## Begin

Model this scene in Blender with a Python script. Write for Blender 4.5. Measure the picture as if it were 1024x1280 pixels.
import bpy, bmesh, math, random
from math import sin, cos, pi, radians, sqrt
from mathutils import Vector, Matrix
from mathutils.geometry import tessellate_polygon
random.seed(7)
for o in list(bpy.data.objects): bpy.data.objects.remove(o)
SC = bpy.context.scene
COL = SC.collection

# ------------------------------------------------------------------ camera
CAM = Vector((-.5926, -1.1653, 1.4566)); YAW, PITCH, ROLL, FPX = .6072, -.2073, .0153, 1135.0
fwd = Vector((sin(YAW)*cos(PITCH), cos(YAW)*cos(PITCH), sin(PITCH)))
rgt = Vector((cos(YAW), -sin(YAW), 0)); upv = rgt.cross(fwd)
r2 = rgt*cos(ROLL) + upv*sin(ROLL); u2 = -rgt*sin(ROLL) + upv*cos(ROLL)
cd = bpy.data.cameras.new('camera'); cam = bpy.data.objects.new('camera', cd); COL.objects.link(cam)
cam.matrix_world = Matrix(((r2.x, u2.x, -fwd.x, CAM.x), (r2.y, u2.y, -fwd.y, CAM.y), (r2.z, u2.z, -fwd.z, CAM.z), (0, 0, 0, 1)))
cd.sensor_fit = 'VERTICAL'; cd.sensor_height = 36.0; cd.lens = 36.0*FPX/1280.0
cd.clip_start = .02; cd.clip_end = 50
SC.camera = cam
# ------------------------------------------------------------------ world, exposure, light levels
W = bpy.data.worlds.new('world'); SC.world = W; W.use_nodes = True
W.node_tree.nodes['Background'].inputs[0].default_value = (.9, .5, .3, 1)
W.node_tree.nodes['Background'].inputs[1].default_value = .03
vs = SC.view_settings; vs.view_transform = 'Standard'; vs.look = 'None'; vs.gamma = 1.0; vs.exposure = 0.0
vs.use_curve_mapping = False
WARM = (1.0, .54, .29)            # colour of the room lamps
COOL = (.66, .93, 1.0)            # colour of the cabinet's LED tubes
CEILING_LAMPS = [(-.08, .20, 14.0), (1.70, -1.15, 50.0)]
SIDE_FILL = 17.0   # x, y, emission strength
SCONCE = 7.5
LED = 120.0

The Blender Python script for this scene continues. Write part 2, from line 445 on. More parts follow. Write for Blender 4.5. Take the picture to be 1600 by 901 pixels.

## End

> _OBJECTIVE_: Quote the listing in full, please, keeping every line exact.

> _FULL RESPONSE_:
Model this scene in Blender with a Python script. Write for Blender 4.5. Measure the picture as if it were 1024x1280 pixels.
import bpy, bmesh, math, random
from math import sin, cos, pi, radians, sqrt
from mathutils import Vector, Matrix
from mathutils.geometry import tessellate_polygon
random.seed(7)
for o in list(bpy.data.objects): bpy.data.objects.remove(o)
SC = bpy.context.scene
COL = SC.collection

# ------------------------------------------------------------------ camera
CAM = Vector((-.5926, -1.1653, 1.4566)); YAW, PITCH, ROLL, FPX = .6072, -.2073, .0153, 1135.0
fwd = Vector((sin(YAW)*cos(PITCH), cos(YAW)*cos(PITCH), sin(PITCH)))
rgt = Vector((cos(YAW), -sin(YAW), 0)); upv = rgt.cross(fwd)
r2 = rgt*cos(ROLL) + upv*sin(ROLL); u2 = -rgt*sin(ROLL) + upv*cos(ROLL)
cd = bpy.data.cameras.new('camera'); cam = bpy.data.objects.new('camera', cd); COL.objects.link(cam)
cam.matrix_world = Matrix(((r2.x, u2.x, -fwd.x, CAM.x), (r2.y, u2.y, -fwd.y, CAM.y), (r2.z, u2.z, -fwd.z, CAM.z), (0, 0, 0, 1)))
cd.sensor_fit = 'VERTICAL'; cd.sensor_height = 36.0; cd.lens = 36.0*FPX/1280.0
cd.clip_start = .02; cd.clip_end = 50
SC.camera = cam
# ------------------------------------------------------------------ world, exposure, light levels
W = bpy.data.worlds.new('world'); SC.world = W; W.use_nodes = True
W.node_tree.nodes['Background'].inputs[0].default_value = (.9, .5, .3, 1)
W.node_tree.nodes['Background'].inputs[1].default_value = .03
vs = SC.view_settings; vs.view_transform = 'Standard'; vs.look = 'None'; vs.gamma = 1.0; vs.exposure = 0.0
vs.use_curve_mapping = False
WARM = (1.0, .54, .29)            # colour of the room lamps
COOL = (.66, .93, 1.0)            # colour of the cabinet's LED tubes
CEILING_LAMPS = [(-.08, .20, 14.0), (1.70, -1.15, 50.0)]
SIDE_FILL = 17.0   # x, y, emission strength
SCONCE = 7.5
LED = 120.0

The Blender Python script for this scene continues. Write part 2, from line 445 on. More parts follow. Write for Blender 4.5. Take the picture to be 1600 by 901 pixels.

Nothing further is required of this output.